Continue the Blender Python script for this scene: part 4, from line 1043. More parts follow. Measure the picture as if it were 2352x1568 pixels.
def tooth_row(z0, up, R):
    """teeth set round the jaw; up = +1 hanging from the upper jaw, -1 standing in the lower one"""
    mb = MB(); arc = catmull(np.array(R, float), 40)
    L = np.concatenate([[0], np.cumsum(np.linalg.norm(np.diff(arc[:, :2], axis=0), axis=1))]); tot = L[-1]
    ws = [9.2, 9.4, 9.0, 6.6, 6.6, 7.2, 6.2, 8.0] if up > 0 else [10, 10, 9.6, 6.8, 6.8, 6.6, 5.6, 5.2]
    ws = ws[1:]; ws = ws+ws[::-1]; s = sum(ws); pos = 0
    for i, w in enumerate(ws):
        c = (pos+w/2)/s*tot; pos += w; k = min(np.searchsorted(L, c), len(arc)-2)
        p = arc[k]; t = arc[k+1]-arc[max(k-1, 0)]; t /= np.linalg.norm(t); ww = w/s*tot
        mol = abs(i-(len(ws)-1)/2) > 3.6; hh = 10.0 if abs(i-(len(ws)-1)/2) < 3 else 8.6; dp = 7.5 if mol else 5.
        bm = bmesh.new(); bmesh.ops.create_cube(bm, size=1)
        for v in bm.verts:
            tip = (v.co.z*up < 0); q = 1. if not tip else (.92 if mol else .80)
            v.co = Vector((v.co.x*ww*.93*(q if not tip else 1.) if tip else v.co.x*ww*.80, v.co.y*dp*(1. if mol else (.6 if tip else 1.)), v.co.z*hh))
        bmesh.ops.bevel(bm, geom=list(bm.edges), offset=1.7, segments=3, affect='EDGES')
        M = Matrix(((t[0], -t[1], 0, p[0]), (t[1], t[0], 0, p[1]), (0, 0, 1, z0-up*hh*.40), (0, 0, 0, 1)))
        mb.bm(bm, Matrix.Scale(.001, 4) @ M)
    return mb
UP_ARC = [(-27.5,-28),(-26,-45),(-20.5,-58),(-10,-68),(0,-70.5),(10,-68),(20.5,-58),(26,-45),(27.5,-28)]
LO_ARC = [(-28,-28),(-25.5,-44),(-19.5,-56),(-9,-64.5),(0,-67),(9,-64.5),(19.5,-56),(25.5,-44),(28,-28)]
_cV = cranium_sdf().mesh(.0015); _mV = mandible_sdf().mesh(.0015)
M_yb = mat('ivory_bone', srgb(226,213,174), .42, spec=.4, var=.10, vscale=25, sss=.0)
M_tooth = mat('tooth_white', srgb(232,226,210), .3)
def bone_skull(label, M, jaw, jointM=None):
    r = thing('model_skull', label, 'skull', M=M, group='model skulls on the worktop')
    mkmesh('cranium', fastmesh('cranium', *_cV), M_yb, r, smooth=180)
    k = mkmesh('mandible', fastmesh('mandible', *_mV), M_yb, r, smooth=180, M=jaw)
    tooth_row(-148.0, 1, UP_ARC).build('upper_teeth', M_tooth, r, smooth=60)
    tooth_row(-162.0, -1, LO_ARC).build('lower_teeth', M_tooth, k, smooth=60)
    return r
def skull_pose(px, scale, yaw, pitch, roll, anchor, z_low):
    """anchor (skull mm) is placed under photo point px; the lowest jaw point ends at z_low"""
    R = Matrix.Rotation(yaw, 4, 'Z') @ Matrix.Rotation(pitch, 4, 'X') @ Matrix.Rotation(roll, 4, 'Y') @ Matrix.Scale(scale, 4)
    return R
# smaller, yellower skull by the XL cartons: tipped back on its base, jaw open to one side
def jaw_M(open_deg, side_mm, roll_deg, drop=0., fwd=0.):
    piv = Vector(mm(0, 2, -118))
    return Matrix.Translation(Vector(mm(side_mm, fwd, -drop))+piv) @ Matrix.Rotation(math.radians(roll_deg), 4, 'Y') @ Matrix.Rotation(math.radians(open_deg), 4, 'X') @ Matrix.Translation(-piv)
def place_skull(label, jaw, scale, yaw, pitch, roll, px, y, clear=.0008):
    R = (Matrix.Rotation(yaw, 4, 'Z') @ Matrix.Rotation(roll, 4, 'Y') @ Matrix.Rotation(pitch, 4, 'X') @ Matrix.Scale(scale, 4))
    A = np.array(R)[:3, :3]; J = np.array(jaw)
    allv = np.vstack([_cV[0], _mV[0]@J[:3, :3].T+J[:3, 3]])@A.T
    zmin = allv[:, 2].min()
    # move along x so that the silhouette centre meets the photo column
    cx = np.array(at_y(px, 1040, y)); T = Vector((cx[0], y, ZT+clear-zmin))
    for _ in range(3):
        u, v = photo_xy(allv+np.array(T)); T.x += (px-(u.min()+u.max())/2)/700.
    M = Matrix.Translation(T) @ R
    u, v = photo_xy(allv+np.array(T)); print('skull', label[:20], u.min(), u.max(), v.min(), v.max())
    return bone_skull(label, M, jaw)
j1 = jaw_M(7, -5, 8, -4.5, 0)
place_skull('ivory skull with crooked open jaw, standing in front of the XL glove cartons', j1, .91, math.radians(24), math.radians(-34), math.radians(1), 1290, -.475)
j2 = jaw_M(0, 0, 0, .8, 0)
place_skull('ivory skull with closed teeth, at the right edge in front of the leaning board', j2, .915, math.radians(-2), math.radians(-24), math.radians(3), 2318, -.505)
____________
• _What is being asked_: Where does the word "from" appear? Return each line that holds it.

• _Expected answer_:
Continue the Blender Python script for this scene: part 4, from line 1043. More parts follow. Measure the picture as if it were 2352x1568 pixels.
    """teeth set round the jaw; up = +1 hanging from the upper jaw, -1 standing in the lower one"""